Die Kooperation weiter Bevölkerungsteile mit den Deutschen war hingegen häufig apolitischer Natur. Die Motive reichten dabei von Überlebensstrategien bis hin zur rücksichtslosen Ausnutzung der Notlage jüdischer Mitbürger. Man musste die deutschen Besatzer nicht mögen, um mit ihnen zusammenzuarbeiten. Für das Funktionieren der deutschen Herrschaft reichte es aus, dass die Bevölkerung und Teile der Lokalverwaltung Loyalität gegenüber den neuen Machthabern an den Tag legten. Diese Loyalität speiste sich überwiegend aus drei Quellen: die Angst vor Sanktionen, die Wahrnehmung von Interessen durch die Bevölkerungsmehrheit und das Streben des Einzelnen nach persönlichen Vorteilen.

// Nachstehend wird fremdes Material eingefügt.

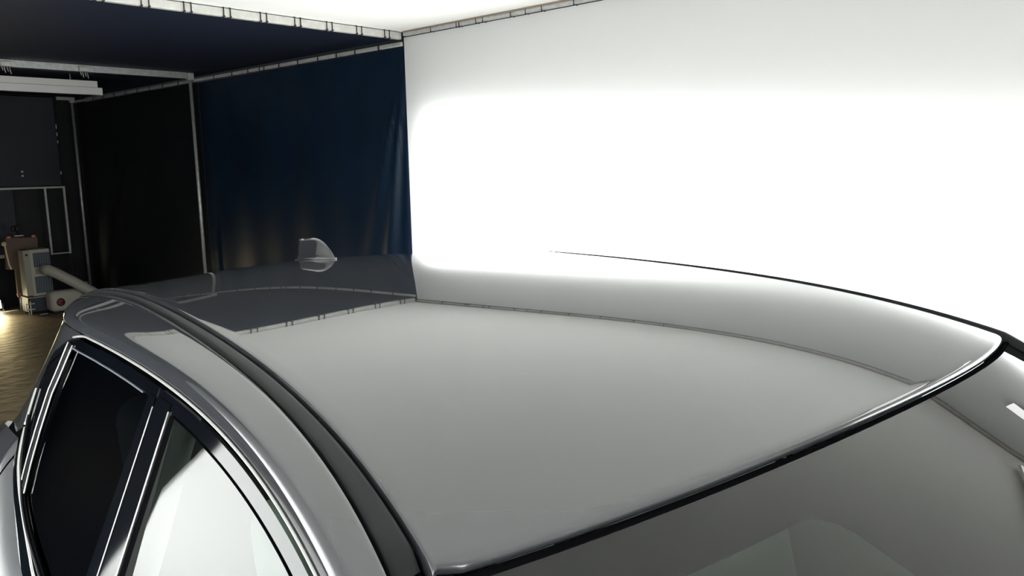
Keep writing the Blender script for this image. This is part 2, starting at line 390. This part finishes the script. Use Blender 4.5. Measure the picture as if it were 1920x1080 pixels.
# floor lamp at the left edge, lighting the floor
root = empty('floor_lamp', (3.50, 13.85, 0)); tag(root, 'small bright work lamp on the floor at the left edge of the back wall', 'lamp')
MB().box((.07, .03, .12), (.20, .06, .15), Matrix.Rotation(math.radians(-12), 3, 'X')).build('housing', M['blackplastic'], root, False, .008)
MB().box((.07, -.010, .113), (.17, .012, .115), Matrix.Rotation(math.radians(-12), 3, 'X')).build('lens', M['lamp'], root, False)
mb = MB(); mb.tube([(-.05, .04, .12), (-.05, .03, .015), (-.05, -.04, .008), (.19, -.04, .008), (.19, .03, .015), (.19, .04, .12)], .008, 8); mb.build('bracket', M['steel'], root, True)
sp = bpy.data.lights.new('floor_lamp_beam', 'SPOT'); sp.energy = 60; sp.color = (1, .80, .42); sp.spot_size = math.radians(78); sp.spot_blend = 1; sp.shadow_soft_size = .06
so = bpy.data.objects.new('floor_lamp_beam', sp); COL.objects.link(so); so.location = (3.57, 13.80, .24)
so.rotation_euler = (Vector((2.6, 9.0, 0.0))-Vector(so.location)).to_track_quat('-Z', 'Y').to_euler()
# scraps on the floor
for i, (x, y, lab) in enumerate(((3.98, 13.03, 'small white paper scrap on the floor in front of the crate'), (3.72, 13.75, 'white strip lying on the floor at the foot of the back wall'))):
    o = MB().box((0, 0, .003), (.10 if i == 0 else .26, .05, .004)).build('paper_scrap', M['panel_white']); o.location = (x, y, 0); tag(o, lab, 'paper')

# LED panels fixed overhead on the far side, seen only as reflections in the windscreen
def led_panel(loc, rot, sx, sy, label):
    root = empty('led_panel', loc); root.rotation_euler = rot; tag(root, label, 'light panel', 'overhead light panels')
    MB().box((0, 0, .012), (sx+.008, sy+.008, .03)).build('tray', M['steel_white'], root, False, .004)
    MB().box((0, 0, -.006), (sx, sy, .006)).build('diffuser', M['ledpanel'], root)
led_panel((4.33, -1.22, 3.205), (0, 0, math.radians(13)), 1.2, 1.8, 'white light panel under the white ceiling near the far wall')
led_panel((XW-.05, -.58, 2.69), (0, R90, 0), .12, 1.42, 'narrow white light strip high on the white wall')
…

Es bleibt festzuhalten, dass den Herausgebern ein Themenheft geglückt ist, das keine zufällige Anhäufung heterogener Untersuchungen darstellt. Vielmehr verfolgen die durchweg Neuland betretenden Beiträge ein gemeinsames Erkenntnisinteresse und kommen aus diesem Grunde auch zu Ergebnissen, die eine vergleichende Analyse ermöglichen. Diesen Vergleich könnte man punktuell auf das Deutsche Reich ausweiten. Gerade das Desinteresse am Schicksal der Juden bei der Bevölkerungsmehrheit in den besetzten Ländern, die offenbar nur im Sinn hatte, sich auf Kosten der Opfer zu bereichern, ist auch in der deutschen Gesellschaft vorzufinden. Diese interessengeleiteten Verhaltensweisen dürften nicht nur der deutschen Fremdherrschaft im östlichen Europa die nötige Stabilität verliehen haben, sondern in Wechselwirkung mit weltanschaulichen Überzeugungen zu einem breiten Rückhalt des Regimes in Deutschland selbst geführt haben. Diese Interpretationsrichtung wurde jüngst auch von Götz Aly eingeschlagen, demjenigen also, der die Reihe, in der das Themenheft erschienen ist, begründet und jahrelang geprägt hat. So hat die Zeitschrift zwar ihren Namen vereinfacht und verallgemeinert, das ursprüngliche Erkenntnisinteresse der Gründer aber durchaus – und mit hohem Erkenntnisgewinn für den Leser – beibehalten.